Journey through the Upper Atmosphere
- May 16 2023
- Expired!
- 5:30 pm - 7:00 pm

Earth’s atmosphere is largely invisible to us, yet it is a defining trait of our planet and is essential to sustaining a stable environment on the surface. That life can thrive on earth is wholly dependent on the characteristics of the earth’s atmosphere. Join us on a journey of the mind through the five regions of the earth’s atmosphere. We will get a glimpse of odd and beautiful phenomena that occur above our heads as we discuss characteristics of these layers and how they protect us. We will visit the exciting vehicles that scientists have used to study near space over the past century and discuss why it is still quite mysterious to us despite its importance to the survival of a highly evolved and vigorous biome on the surface of the earth.
GUEST SPEAKER:
Tim Wheeler retired from Penn State University as an Associate Teaching Professor after twenty-four years in the Electrical Engineering Department. He taught core curriculum courses in the design process and oversaw the senior design program. He was the Principal Investigator for a series of student-built research rockets that launched in 1999, 2003, 2006, and 2019. He also built instrumentation for sounding rocket research of the mesosphere.
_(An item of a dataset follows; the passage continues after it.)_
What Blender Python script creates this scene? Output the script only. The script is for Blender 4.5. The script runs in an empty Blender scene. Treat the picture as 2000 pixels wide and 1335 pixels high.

He spent a sabbatical year at the Space Physics Department of the University of Oslo in 2006-07. Before coming to Penn State in 1995, he was a research engineer in the Space Plasma Physics Laboratory at Cornell University, where he built instruments for ionospheric research using sounding rockets. He supported over a dozen launch operations at rocket ranges from northern Norway to the Marshall Islands in the south Pacific. He has an MS in Curriculum & Education (Penn State, 2010), a BS in Electrical Engineering (Cornell, 1989) and an AB in Slavic Languages & Literature (Princeton, 1975). He climbed Denali in 1975 and from 1975 to 1985 he was a commercial fisherman in Homer, Alaska.